Las Vegas Sun

May 10, 2024

OPINION:

Younger Latinas need to learn from a legend

The legendary Latinas who tore down many of last century’s barriers to civil rights are leaving public life or passing away.

A month after the death of the trailblazing leader Gloria Molina, her close friend and co-conspirator Antonia Hernández, 75, president and CEO of the California Community Foundation, is preparing to retire.

This older generation of leaders has lessons for Gen Z and millennial Latinas fighting for social justice. I visited Hernández at her office this month to hear her insights for up-and-coming leaders. She wore pearl earrings, a matching necklace and the epic poise of a Mexican matriarch who’s used to winning her battles.

As head of the Mexican American Legal Defense and Education Fund (MALDEF), Hernández scored unprecedented victories for Latino voting rights, education and immigrant rights across the country. She developed a reputation for speaking her mind.

At the same time, she knew how to put herself in her opponents’ shoes and persuade them with strategic, behind-the-scenes conversations.

“I’ll work with the devil if he’ll take me where I want to go,” Hernández said.

Hernandez and Molina were often the only Latinas in the room. Today, Hernández worries about younger leaders’ phobia of reaching across the aisle and enduring discomfort. “You folks are much more sensitive about everything,” she said. “Much more fragile.”
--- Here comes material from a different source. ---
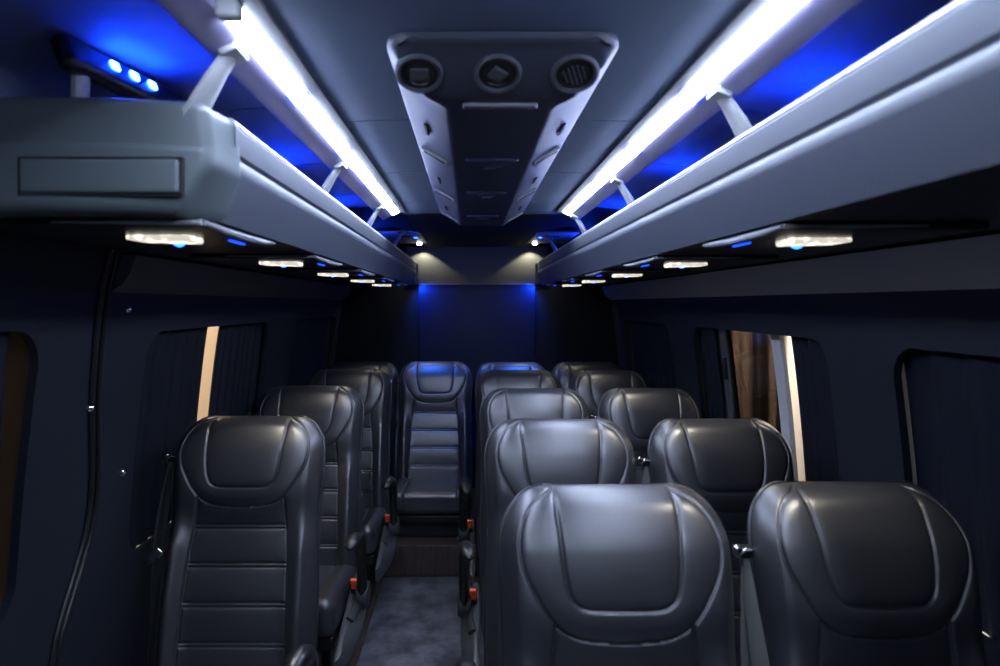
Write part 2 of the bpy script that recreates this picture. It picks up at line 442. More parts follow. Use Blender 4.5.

She recalled her friendship with Sen. Alan Simpson, R-Wyo.. “The great nemesis of immigration,” she said with a smile. “He was my best friend.” The two fought viciously over policy, but only after asking about each other’s families. In the 1980s, her frenemy sponsored the bipartisan Immigration Reform and Control Act (IRCA), a historic bipartisan bill that allowed millions of people to legalize their immigration status and step out of the shadows.

Hernández and immigrant rights organizations actually lobbied against the bill because it included employer sanctions, which they saw as too big of a concession to Republicans — one that would fuel discrimination against Latinos. It passed in 1986. Now, Hernández sees it as one of her greatest achievements, the imperfect culmination of years of wrangling with conservatives from her time as the first Latina counsel to the Senate Judiciary Committee.

She recalls that wwwhen she didn’t want to compromise, her one-time boss Sen. Edward Kennedy, D-Mass., gave her good advice: “Take half a loaf today, ‘cause tomorrow we’re going after the other half.”

But Congress has failed to pass immigration protections in four decades since. Every time there’s a bipartisan bill, ideologues on the left or the right derail it, refusing to compromise. This has even been the case when Democrats have had a majority. Meanwhile, millions of people are being deported.

Hernández fears people have forgotten the importance of building relationships with opponents and being flexible. Some of her biggest victories came when she settled for less than she wanted, including legal settlements in landmark cases. The negotiations required empathy for her adversaries. “To be a really good litigator you have to put yourself in the other person’s shoes to counter what they’re going to say or do,” she said. “And then you figure out where the alignment is.”

She thinks young leaders are repeating the same mistakes she once made. She has advice for them: “Politics works when you give and take. And if you’re not willing to give, nobody’s going to give you anything!”

The proliferation of bad-faith Republican politicians has made it harder to work across the aisle. But Hernández thinks young people, including Latinas, have to try.

Many Latinas are practiced in the art of crossing borders: cultural, linguistic or otherwise. Why not use this gift? Hernández did, and still does. “I’m trying to get a hold of the president and director of the Koch brothers foundation,” she told me. I was confused. “Why?” I asked. “Money!” she replied. “Partnership! They fund immigration. They fund scholarships.”

She leaned forward and made a sewing gesture with her hands: “Like I said: You find the common thread, and you begin to weave it,” she said.

She’s hoping that young Latinas will move toward the middle in order to pull people to the left, whether it’s national celebrities like Rep. Alexandria Ocasio-Cortez, D-N.Y., or rising local voices in L.A. inspired by Molina. Even Molina, maligned as too angry, sought to be practical; she criticized the waving of Mexican flags at immigrant rights marches because it alienated moderates.

As they look to the future, young Latinas mustn’t forget the lessons of the past: Their predecessors achieved the impossible because they bridged divides.

Jean Guerrero is a columnist for the Los Angeles Times.